H_NGM_N has also grown to include reviews (particularly of chapbooks) & the FROM section (featuring sections from long poems, sequences & serials). #6 will initiate another new section, THANK YOU, which will serve as an occasional feature of appreciation for one influential writer. First up is Steve Orlen & the section will feature essays about him & his work by writers like Tony Hoagland & David Rivard, as well as new poems by Steve & a review of his new & selected volume.

I should say that moving online has been a technological challenge but has been all good in every other way imaginable. We are well known, recognized, & widely read. We get many submissions, many “hits” & I think have been generally successful in our goal of providing a home for a particular style of poetry, a style that didn’t necessarily have a ready home before H_NGM_N showed up. When a new issue of H_NGM_N is ready, I send an email out to lots & lots of people, & these people post the note on their blogs or to different list servs that they may belong to & before I know it the “promotion” is done.
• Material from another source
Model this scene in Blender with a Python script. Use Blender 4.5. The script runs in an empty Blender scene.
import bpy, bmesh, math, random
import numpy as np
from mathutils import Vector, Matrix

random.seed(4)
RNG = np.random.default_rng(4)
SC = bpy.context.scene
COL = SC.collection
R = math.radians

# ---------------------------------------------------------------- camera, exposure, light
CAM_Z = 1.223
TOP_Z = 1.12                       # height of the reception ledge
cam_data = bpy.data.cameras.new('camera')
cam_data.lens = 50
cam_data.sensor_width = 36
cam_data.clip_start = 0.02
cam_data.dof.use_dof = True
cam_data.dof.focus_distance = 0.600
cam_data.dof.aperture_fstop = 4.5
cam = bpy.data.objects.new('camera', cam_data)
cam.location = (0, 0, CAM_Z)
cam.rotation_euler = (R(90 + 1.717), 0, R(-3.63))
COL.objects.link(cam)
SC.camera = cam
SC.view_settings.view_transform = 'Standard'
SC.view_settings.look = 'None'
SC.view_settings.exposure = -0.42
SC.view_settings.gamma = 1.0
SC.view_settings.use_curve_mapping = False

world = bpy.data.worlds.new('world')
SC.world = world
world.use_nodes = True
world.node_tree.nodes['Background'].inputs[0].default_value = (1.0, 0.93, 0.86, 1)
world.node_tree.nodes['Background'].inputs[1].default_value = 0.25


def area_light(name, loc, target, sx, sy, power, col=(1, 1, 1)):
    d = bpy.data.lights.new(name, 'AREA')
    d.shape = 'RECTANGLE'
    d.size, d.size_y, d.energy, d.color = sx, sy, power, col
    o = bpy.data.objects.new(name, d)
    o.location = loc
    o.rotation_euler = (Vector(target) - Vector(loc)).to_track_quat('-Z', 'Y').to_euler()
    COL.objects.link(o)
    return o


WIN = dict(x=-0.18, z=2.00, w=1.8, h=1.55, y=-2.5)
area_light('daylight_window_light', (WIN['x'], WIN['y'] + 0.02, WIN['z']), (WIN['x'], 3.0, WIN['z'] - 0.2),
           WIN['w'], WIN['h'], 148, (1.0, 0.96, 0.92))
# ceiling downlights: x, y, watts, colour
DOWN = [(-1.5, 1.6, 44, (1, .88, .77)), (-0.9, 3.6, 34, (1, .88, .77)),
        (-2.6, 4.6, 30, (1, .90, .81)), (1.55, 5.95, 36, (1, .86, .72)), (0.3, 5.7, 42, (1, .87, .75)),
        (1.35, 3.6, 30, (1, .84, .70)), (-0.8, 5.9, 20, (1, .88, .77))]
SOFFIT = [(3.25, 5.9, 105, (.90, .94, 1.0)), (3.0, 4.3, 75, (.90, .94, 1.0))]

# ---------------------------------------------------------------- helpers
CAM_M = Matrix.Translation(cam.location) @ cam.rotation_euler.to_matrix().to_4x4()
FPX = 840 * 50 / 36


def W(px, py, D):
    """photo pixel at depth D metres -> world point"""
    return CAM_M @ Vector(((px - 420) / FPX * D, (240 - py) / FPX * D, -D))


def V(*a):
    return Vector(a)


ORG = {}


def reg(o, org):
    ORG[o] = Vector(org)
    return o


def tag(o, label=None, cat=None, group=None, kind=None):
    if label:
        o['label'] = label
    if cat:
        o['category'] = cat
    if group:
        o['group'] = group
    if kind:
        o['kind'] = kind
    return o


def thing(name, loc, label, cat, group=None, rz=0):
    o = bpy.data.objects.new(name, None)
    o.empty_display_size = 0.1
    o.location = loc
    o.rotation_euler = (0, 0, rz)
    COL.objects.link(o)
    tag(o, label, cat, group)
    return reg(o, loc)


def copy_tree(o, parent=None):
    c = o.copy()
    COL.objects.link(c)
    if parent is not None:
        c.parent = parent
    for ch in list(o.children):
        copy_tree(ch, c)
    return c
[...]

It’s worth saying that H_NGM_N B_ _KS is a continuously vital part of the H_NGM_N picture; we’ve come out with 6 print chapbooks to date & are now working on an offshoot magazine, COMBATIVES, which has much in common with the spirit of the original few issues of H_NGM_N – a rebellious desire to say something so loud that everyone can hear it. But I suppose a discussion of COMBATIVES & even H_NGM_N B_ _KS is best left to a context different from this one. Let me close by saying that H_NGM_N, the online journal of poetry, poetics, &c., is my project, though many people help out with it. Nothing happens with the magazine that I don’t want to; every piece ever published in H_NGM_N was there because I wanted it there. The journal is as much a statement of my aesthetics as my own creative work is - & it is all a very vital part of what I see as my responsibility to POETRY, in this our talking America & world.